Un padre tiene dos hijos, y cada uno es como es. ¿Por qué dos? Porque tanto en el uno como en el otro están representadas las dos formas de pensar, sentir y actuar que todos llevamos dentro; cada uno de nosotros está ocupado por estos hijos. De aquí que la escucha atenta de este evangelio de Lucas antes de nada, antes incluso que empujar nuestra mirada al padre, nos anima y exhorta, creo yo, a mirar dentro de nosotros. Y ¡oh sorpresa!: allí dentro nos vamos a encontrar con que Dios nos esperaba precisamente como lo más interior de nuestro interior, por decirlo con San Agustín.
Unas veces somos hijo pequeño; otras, hijo mayor. Lo que de uno y otro se dice en el Evangelio ilumina nuestra vida. Y, una vez iluminada, estamos en condiciones de darnos cuenta de lo fundamental…, que son dos cosas: primero, que la vida, los acontecimientos diarios y comunes, así como los extraordinarios, son una maravillosa aleación de libertad (nuestra) y de sapientísima Bondad (de Dios); segundo, que la conversión (palabra talismán, en el buen sentido, de la cuaresma) es un regreso… a donde está el Padre esperando.

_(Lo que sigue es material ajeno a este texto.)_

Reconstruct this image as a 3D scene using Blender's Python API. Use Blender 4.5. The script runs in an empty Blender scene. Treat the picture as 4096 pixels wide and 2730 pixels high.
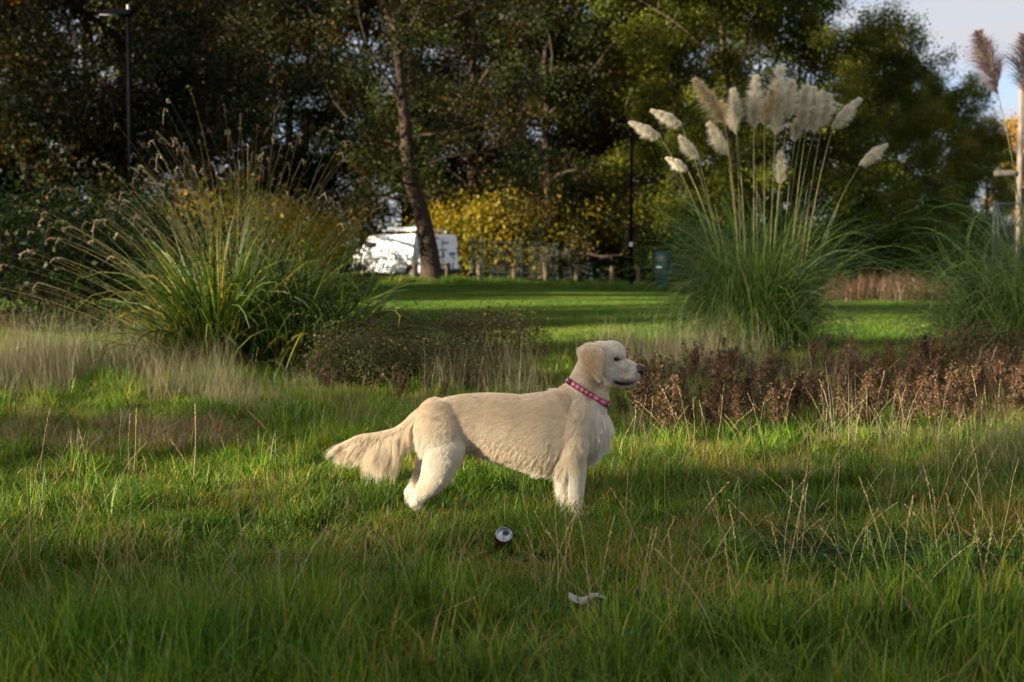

Y se regresa por el único Camino por el que se llega a Él, y caminando a la luz de la única Verdad, que proporciona el Espíritu de la misma; esta Verdad no son tanto nuestros pecados, como el Amor infinito de Dios, que de infinito lo que más tiene se refiere a que sobrepasa sin medida posible nuestra infidelidad. La Virgen María, que tanto de Amor a hijos infieles sabe, nos conceda una auténtica conversión.